-- BEGIN Recorded information --

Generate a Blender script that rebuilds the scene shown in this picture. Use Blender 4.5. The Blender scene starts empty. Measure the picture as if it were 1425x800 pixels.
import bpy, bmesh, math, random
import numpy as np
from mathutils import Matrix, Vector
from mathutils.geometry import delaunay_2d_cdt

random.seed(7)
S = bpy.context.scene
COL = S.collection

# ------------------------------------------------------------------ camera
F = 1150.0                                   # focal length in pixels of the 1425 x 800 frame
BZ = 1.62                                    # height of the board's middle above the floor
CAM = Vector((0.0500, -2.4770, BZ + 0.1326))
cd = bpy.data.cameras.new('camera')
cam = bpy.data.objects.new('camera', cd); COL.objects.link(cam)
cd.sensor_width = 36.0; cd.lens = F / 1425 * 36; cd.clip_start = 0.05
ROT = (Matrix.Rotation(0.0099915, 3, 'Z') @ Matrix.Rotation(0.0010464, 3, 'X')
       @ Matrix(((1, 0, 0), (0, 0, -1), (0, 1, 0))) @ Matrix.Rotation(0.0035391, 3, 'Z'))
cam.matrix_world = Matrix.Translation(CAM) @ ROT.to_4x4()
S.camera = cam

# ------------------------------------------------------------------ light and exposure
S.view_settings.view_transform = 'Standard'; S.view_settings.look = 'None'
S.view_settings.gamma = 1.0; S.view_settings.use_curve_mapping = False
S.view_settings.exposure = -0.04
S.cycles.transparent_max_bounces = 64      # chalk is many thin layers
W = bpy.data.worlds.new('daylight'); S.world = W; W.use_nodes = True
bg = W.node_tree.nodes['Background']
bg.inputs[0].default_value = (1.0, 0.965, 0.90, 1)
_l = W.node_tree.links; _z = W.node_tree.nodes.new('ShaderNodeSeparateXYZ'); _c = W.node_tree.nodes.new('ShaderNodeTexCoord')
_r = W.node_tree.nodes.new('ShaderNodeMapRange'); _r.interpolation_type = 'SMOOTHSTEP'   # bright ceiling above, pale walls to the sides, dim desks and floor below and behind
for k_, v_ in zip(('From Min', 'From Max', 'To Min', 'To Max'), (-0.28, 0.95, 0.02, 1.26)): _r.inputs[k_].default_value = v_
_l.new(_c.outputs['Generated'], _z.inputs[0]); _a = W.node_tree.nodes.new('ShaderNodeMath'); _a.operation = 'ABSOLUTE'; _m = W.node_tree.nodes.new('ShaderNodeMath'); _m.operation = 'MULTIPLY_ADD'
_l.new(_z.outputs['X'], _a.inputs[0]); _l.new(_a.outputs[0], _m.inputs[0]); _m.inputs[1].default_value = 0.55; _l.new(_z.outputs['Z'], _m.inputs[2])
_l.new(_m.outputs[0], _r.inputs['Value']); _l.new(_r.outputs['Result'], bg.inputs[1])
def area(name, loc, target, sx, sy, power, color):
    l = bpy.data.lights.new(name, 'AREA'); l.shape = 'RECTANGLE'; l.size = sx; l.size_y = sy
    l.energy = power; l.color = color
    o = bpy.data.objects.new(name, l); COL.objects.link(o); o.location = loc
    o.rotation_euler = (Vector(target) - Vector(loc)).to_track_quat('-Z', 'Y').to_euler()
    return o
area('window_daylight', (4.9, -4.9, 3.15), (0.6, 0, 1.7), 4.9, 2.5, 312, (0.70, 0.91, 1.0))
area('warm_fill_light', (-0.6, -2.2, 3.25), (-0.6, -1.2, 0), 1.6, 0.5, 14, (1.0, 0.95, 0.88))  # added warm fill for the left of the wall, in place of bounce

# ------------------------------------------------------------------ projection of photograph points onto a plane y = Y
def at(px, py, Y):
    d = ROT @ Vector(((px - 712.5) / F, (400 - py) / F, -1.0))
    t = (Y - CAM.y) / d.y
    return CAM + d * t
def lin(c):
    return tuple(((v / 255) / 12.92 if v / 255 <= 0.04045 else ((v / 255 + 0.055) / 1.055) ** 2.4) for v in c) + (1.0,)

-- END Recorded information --

=== Instruction ===
Give again, word for word, the lines of the listing, starting at its first line and ending with the line containing "S.camera = cam".

=== Answer below ===
Generate a Blender script that rebuilds the scene shown in this picture. Use Blender 4.5. The Blender scene starts empty. Measure the picture as if it were 1425x800 pixels.
import bpy, bmesh, math, random
import numpy as np
from mathutils import Matrix, Vector
from mathutils.geometry import delaunay_2d_cdt

random.seed(7)
S = bpy.context.scene
COL = S.collection

# ------------------------------------------------------------------ camera
F = 1150.0                                   # focal length in pixels of the 1425 x 800 frame
BZ = 1.62                                    # height of the board's middle above the floor
CAM = Vector((0.0500, -2.4770, BZ + 0.1326))
cd = bpy.data.cameras.new('camera')
cam = bpy.data.objects.new('camera', cd); COL.objects.link(cam)
cd.sensor_width = 36.0; cd.lens = F / 1425 * 36; cd.clip_start = 0.05
ROT = (Matrix.Rotation(0.0099915, 3, 'Z') @ Matrix.Rotation(0.0010464, 3, 'X')
       @ Matrix(((1, 0, 0), (0, 0, -1), (0, 1, 0))) @ Matrix.Rotation(0.0035391, 3, 'Z'))
cam.matrix_world = Matrix.Translation(CAM) @ ROT.to_4x4()
S.camera = cam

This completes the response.